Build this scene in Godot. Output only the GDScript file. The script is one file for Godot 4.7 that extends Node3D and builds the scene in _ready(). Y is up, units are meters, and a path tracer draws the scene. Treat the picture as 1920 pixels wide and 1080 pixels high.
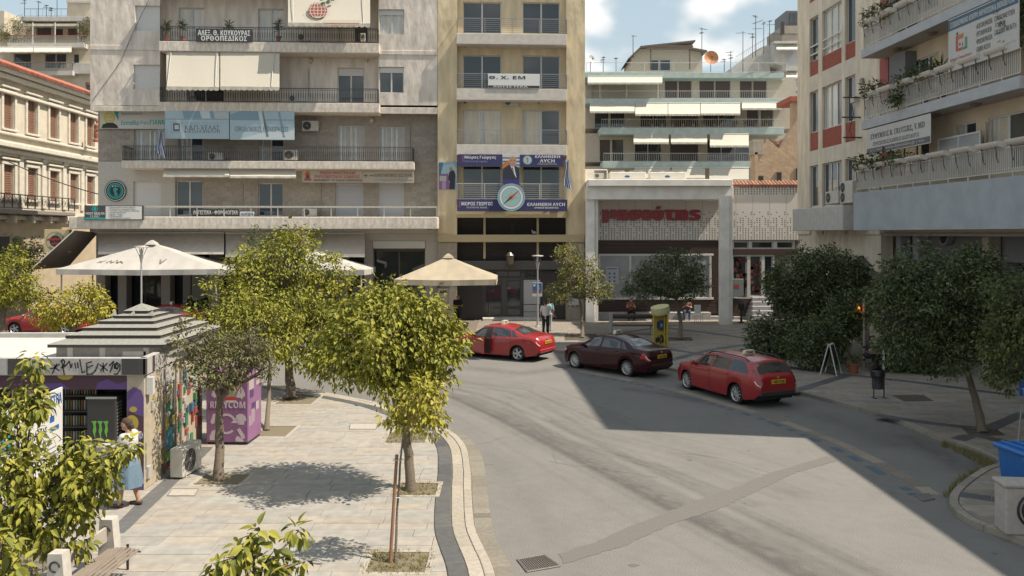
extends Node3D
# A small square with a curved street, seen from a first-floor balcony. Metres, y up, the camera looks along -z.
const FOCAL := 1560.0   # pixels of a 1920 wide picture
const EYE := 5.4        # metres above the street
var rng:=RandomNumberGenerator.new()
var mats:={}
var tex:={}
var used:={}

class MB:
	var v:=PackedVector3Array()
	var n:=PackedVector3Array()
	var c:=PackedColorArray()
	var uv:=PackedVector2Array()
	var col:=Color.WHITE
	func tri(a: Vector3,b: Vector3,d: Vector3) -> void:   # counter-clockwise seen from the front
		var m:=(b-a).cross(d-a).normalized()
		v.append_array([a,d,b]); n.append_array([m,m,m]); c.append_array([col,col,col]); uv.append_array([Vector2.ZERO,Vector2.ZERO,Vector2.ZERO])
	func quad(a: Vector3,b: Vector3,d: Vector3,e: Vector3)->void:
		var m:=(d-a).cross(e-b).normalized()
		v.append_array([a,d,b,a,e,d]); n.append_array([m,m,m,m,m,m]); c.append_array([col,col,col,col,col,col])
		uv.append_array([Vector2(0,1),Vector2(1,0),Vector2(1,1),Vector2(0,1),Vector2(0,0),Vector2(1,0)])
	func squad(p: Array,m: Array) -> void:   # smooth quad with its own normals
		v.append_array([p[0],p[2],p[1],p[0],p[3],p[2]]); n.append_array([m[0],m[2],m[1],m[0],m[3],m[2]]); c.append_array([col,col,col,col,col,col])
		uv.append_array([Vector2(0,1),Vector2(1,0),Vector2(1,1),Vector2(0,1),Vector2(0,0),Vector2(1,0)])
	func box(at: Vector3,s: Vector3,b:=Basis())->void:
		var h:=s*0.5
		var p:=[]
		for k in 8:
			p.append(at+b*Vector3(h.x if k & 1 else -h.x,h.y if k & 2 else -h.y,h.z if k & 4 else -h.z))
		quad(p[4],p[5],p[7],p[6]); quad(p[1],p[0],p[2],p[3]); quad(p[5],p[1],p[3],p[7])
		quad(p[0],p[4],p[6],p[2]); quad(p[6],p[7],p[3],p[2]); quad(p[0],p[1],p[5],p[4])
	func span(a: Vector3,b: Vector3) -> void:   # an upright box between two corners
		box((a+b)*0.5,(b-a).abs())
	func bev(at: Vector3,s: Vector3,r: float,b := Basis()) -> void:   # a box with chamfered edges
		var h:=s*0.5
		r=minf(r,minf(h.x,minf(h.y,h.z))*0.9)
		var q:=func(sx: int,sy: int,sz: int,ax: int)->Vector3:
			var l:=Vector3(sx*(h.x-(0.0 if ax==0 else r)),sy*(h.y-(0.0 if ax==1 else r)),sz*(h.z-(0.0 if ax==2 else r)))
			return at+b*l
		for s1 in [-1,1]:
			_f([q.call(s1,-1,-1,0),q.call(s1,1,-1,0),q.call(s1,1,1,0),q.call(s1,-1,1,0)],at)
			_f([q.call(-1,s1,-1,1),q.call(-1,s1,1,1),q.call(1,s1,1,1),q.call(1,s1,-1,1)],at)
			_f([q.call(-1,-1,s1,2),q.call(1,-1,s1,2),q.call(1,1,s1,2),q.call(-1,1,s1,2)],at)
			for s2 in [-1,1]:
				_f([q.call(s1,s2,-1,0),q.call(s1,s2,1,0),q.call(s1,s2,1,1),q.call(s1,s2,-1,1)],at)
				_f([q.call(s1,-1,s2,0),q.call(s1,1,s2,0),q.call(s1,1,s2,2),q.call(s1,-1,s2,2)],at)
				_f([q.call(-1,s1,s2,1),q.call(1,s1,s2,1),q.call(1,s1,s2,2),q.call(-1,s1,s2,2)],at)
				for s3 in [-1,1]:
					var t: Array=[q.call(s1,s2,s3,0),q.call(s1,s2,s3,1),q.call(s1,s2,s3,2)]
					if s1*s2*s3*b.determinant()>0:
						tri(t[0],t[1],t[2])
					else:
						tri(t[0],t[2],t[1])
	func _f(f: Array,from: Vector3)->void:
		if (f[2]-f[0]).cross(f[3]-f[1]).dot((f[0]+f[2])*0.5-from)>=0:
			quad(f[0],f[1],f[2],f[3])
		else:
			quad(f[3],f[2],f[1],f[0])
	func tube(path: Array,radii,sides:=8,caps:=true)->void:
		var rings:=[]
		var norms:=[]
		var last:=Vector3.ZERO
		for i in path.size():
			var t: Vector3=(path[mini(i+1,path.size()-1)]-path[maxi(i-1,0)]).normalized()
			var side: Vector3=last if last!=Vector3.ZERO else (Vector3.UP if absf(t.y)<0.9 else Vector3.RIGHT)
			side=(side-t*side.dot(t)).normalized()
			last=side
			var up: Vector3=t.cross(side)
			var r: float=radii[i] if radii is Array else radii
			var ring:=[]
			var nn:=[]
			for k in sides:
				var a: float=TAU*k/sides
				var d: Vector3=side*cos(a)+up*sin(a)
				ring.append(path[i]+d*r); nn.append(d)
			rings.append(ring); norms.append(nn)
		for i in path.size()-1:
			for k in sides:
				var k2: int=(k+1) % sides
				squad([rings[i][k],rings[i][k2],rings[i+1][k2],rings[i+1][k]],[norms[i][k],norms[i][k2],norms[i+1][k2],norms[i+1][k]])
		if caps:
			for k in range(1,sides-1):
				tri(rings[0][0],rings[0][k+1],rings[0][k])
				var e: Array=rings[-1]
				tri(e[0],e[k],e[k+1])
	func lathe(prof: Array,segs: int,x := Transform3D(),smooth := true) -> void:   # profile of (radius, height), upwards
		for i in prof.size()-1:
			var a: Vector2=prof[i]
			var b: Vector2=prof[i+1]
			var sl:=Vector2(b.y-a.y,a.x-b.x).normalized()
			for k in segs:
				var t0: float=TAU*k/segs
				var t1: float=TAU*(k+1)/segs
				var d0:=Vector3(sin(t0),0,cos(t0))
				var d1:=Vector3(sin(t1),0,cos(t1))
				var u:=Vector3.UP
				var p: Array=[x*(d0*a.x+u*a.y),x*(d1*a.x+u*a.y),x*(d1*b.x+u*b.y),x*(d0*b.x+u*b.y)]
				if smooth:
					var n0: Vector3=(x.basis*(d0*sl.x+u*sl.y)).normalized()
					var n1: Vector3=(x.basis*(d1*sl.x+u*sl.y)).normalized()
					squad(p,[n0,n1,n1,n0])
				else:
					quad(p[0],p[1],p[2],p[3])
	func prism(poly: PackedVector2Array,z0: float,z1: float,x := Transform3D(),back := true) -> void:   # an outline in x and y, pushed from z0 to z1
		if Geometry2D.is_polygon_clockwise(poly):
			poly=poly.duplicate(); poly.reverse()
		var t:=Geometry2D.triangulate_polygon(poly)
		for i in range(0,t.size(),3):
			var a:=poly[t[i]]
			var b:=poly[t[i+1]]
			var d:=poly[t[i+2]]
			if (b-a).cross(d-a)<0:
				var s:=b
				b=d; d=s
			tri(x*Vector3(a.x,a.y,z1),x*Vector3(b.x,b.y,z1),x*Vector3(d.x,d.y,z1))
			if back:
				tri(x*Vector3(a.x,a.y,z0),x*Vector3(d.x,d.y,z0),x*Vector3(b.x,b.y,z0))
		for i in poly.size():
			var a:=poly[i]
			var b:=poly[(i+1) % poly.size()]
			quad(x*Vector3(a.x,a.y,z0),x*Vector3(b.x,b.y,z0),x*Vector3(b.x,b.y,z1),x*Vector3(a.x,a.y,z1))
	func ball(at: Vector3,r: Vector3,segs:=10,rows:=7)->void:
		var prof:=[]
		for i in rows+1:
			var a: float=-PI/2+PI*i/rows
			prof.append(Vector2(cos(a),sin(a)))
		lathe(prof,segs,Transform3D(Basis.from_scale(r),at))
	func mesh()->ArrayMesh:
		var a:=[]
		a.resize(Mesh.ARRAY_MAX)
		a[Mesh.ARRAY_VERTEX]=v; a[Mesh.ARRAY_NORMAL]=n; a[Mesh.ARRAY_COLOR]=c; a[Mesh.ARRAY_TEX_UV]=uv
		var m:=ArrayMesh.new()
		if v.size():
			m.add_surface_from_arrays(Mesh.PRIMITIVE_TRIANGLES,a)
		return m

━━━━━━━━

» Task directions
Find the word "path" in the data and show each line that holds it.

» The completed task
Build this scene in Godot. Output only the GDScript file. The script is one file for Godot 4.7 that extends Node3D and builds the scene in _ready(). Y is up, units are meters, and a path tracer draws the scene. Treat the picture as 1920 pixels wide and 1080 pixels high.
	func tube(path: Array,radii,sides:=8,caps:=true)->void:
		for i in path.size():
			var t: Vector3=(path[mini(i+1,path.size()-1)]-path[maxi(i-1,0)]).normalized()
				ring.append(path[i]+d*r); nn.append(d)
		for i in path.size()-1:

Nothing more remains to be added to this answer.